Spung wrote that the grant from last year “greatly” helped those with cerebral palsy in 2018. He also gave examples of what the grant did for people in Perry County. One example was that one man was provided equipment for his motorized wheelchair so it could support independent mobility. A child was given a mobility tricycle to help with physical development. One young lady was able to purchase a laptop so that she could better communicate with her friends and family.

“As we look forward to the needs of our individuals with cerebral palsy who are supported by the Perry County Board of Developmental Disabilities/PerCo, the benefit of your generous donation could support areas of transit tokens, gas/food cards, adaptive equipment and ongoing assistance and maintenance for power wheelchairs,” Spung noted.

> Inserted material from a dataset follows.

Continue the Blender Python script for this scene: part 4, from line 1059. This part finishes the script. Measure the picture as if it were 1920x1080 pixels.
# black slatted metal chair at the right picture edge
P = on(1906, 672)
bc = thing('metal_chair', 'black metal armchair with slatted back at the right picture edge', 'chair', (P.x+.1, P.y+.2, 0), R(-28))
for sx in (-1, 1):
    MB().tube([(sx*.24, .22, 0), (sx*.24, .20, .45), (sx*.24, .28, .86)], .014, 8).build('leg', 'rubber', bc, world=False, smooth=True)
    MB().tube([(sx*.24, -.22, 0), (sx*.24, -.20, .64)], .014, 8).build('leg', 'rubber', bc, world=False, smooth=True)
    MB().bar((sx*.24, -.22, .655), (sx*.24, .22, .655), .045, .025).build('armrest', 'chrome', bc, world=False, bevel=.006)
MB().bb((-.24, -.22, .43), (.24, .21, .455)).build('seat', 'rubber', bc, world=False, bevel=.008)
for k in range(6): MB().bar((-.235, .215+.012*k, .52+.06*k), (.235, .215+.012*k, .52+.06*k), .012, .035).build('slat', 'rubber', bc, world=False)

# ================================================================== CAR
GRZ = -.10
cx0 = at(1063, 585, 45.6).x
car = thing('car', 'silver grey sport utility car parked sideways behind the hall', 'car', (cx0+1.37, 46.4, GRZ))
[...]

PerCo Inc. was first founded in 1970 as a government organization but recently privatized in January of 2018. The company started privatizing in 2016. The organization’s main goal is to help individuals with developmental disabilities, cerebral palsy, down syndrome and/or autism learn and succeed. They help with goal setting and assisting those individuals reach that goal.

“We provide mentoring to assist individuals to reach their full potential,” according to PerCo’s Facebook page. “We make sure they know how important they are in their community. Our goal is to provide professional support and services.”

Since 2004, PerCo has been presented a grant from the Elks Association. With that grant, PerCo has helped several individuals with cerebral palsy by giving them assistance in everyday life scenarios.

PerCo currently treats 440 clients with 41 of those individuals being treated for cerebral palsy.